Conductive nature in crystal structures revealed at magnification of 10 million times

(Nanowerk News) In groundbreaking materials research, a team led by University of Minnesota Professor K. Andre Mkhoyan has made a discovery that blends the best of two sought-after qualities for touchscreens and smart windows—transparency and conductivity.
The researchers are the first to observe metallic lines in a perovskite crystal. Perovskites abound in the Earth’s center, and barium stannate (BaSnO3) is one such crystal. However, it has not been studied extensively for metallic properties because of the prevalence of more conductive materials on the planet like metals or semiconductors. The finding was made using advanced transmission electron microscopy (TEM), a technique that can form images with magnifications of up to 10 million.
The research is published in Science Advances ("Metallic line defect in wide-bandgap transparent perovskite BaSnO3").
This image shows the atomic arrangement of both the BaSnO3 crystal (on the left) and the metallic line defect
Using advanced analytical scanning transmission electron microscopy (STEM) at a magnification of 10 million times, University of Minnesota researchers were able to isolate and image the structure and composition of the metallic line defect in a perovskite crystal BaSnO3. This image shows the atomic arrangement of both the BaSnO3 crystal (on the left) and the metallic line defect. (Image: Mkhoyan Group, University of Minnesota)
“The conductive nature and preferential direction of these metallic line defects mean we can make a material that is transparent like glass and at the same time very nicely directionally conductive like a metal,” said Mkhoyan, a TEM expert and the Ray D. and Mary T. Johnson/Mayon Plastics Chair in the Department of Chemical Engineering and Materials Science at the University of Minnesota’s College of Science and Engineering. “This gives us the best of two worlds. We can make windows or new types of touch screens transparent and at the same time conductive. This is very exciting.”
Defects, or imperfections, are common in crystals—and line defects (the most common among them is the dislocation) are a row of atoms that deviate from the normal order. Because dislocations have the same composition of elements as the host crystal, the changes in electronic band structure at the dislocation core, due to symmetry-reduction and strain, are often only slightly different than that of the host. The researchers needed to look outside the dislocations to find the metallic line defect, where defect composition and resulting atomic structure are vastly different.
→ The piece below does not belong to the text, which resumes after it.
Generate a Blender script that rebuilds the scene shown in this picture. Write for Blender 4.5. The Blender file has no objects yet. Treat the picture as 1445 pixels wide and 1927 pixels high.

“We easily spotted these line defects in the high-resolution scanning transmission electron microscopy images of these BaSnO3 thin films because of their unique atomic configuration and we only saw them in the plan view,” said Hwanhui Yun, a graduate student in the Department of Chemical Engineering and Materials Science and a lead author of the study.
For this study, BaSnO3 films were grown by molecular beam epitaxy (MBE)—a technique to fabricate high-quality crystals—in a lab at the University of Minnesota Twin Cities. Metallic line defects observed in these BaSnO3 films propagate along film growth direction, which means researchers can potentially control how or where line defects appear—and potentially engineer them as needed in touchscreens, smart windows, and other future technologies that demand a combination of transparency and conductivity.
“We had to be creative to grow high-quality BaSnO3 thin films using MBE. It was exciting when these new line defects came into light in the microscope,” said Bharat Jalan, associate professor and Shell Chair in the Department of Chemical Engineering and Materials Science, who heads up the lab that grows a variety of perovskite oxide films by MBE.
Perovskite crystals (ABX3) contain three elements in the unit cell. This gives it freedom for structural alterations such as composition and crystal symmetry, and the ability to host a variety of defects. Because of different coordination and bonding angles of the atoms in the line defect core, new electronic states are introduced and the electronic band structure is modified locally in such a dramatic way that it turns the line defect into metal.
“It was fascinating how theory and experiment agreed with each other here,” said Turan Birol, assistant professor in the Department of Chemical Engineering and Materials Science and an expert in density functional theory (DFT). “We could verify the experimental observations of the atomic structure and electronic properties of this line defect with first principles DFT calculations.”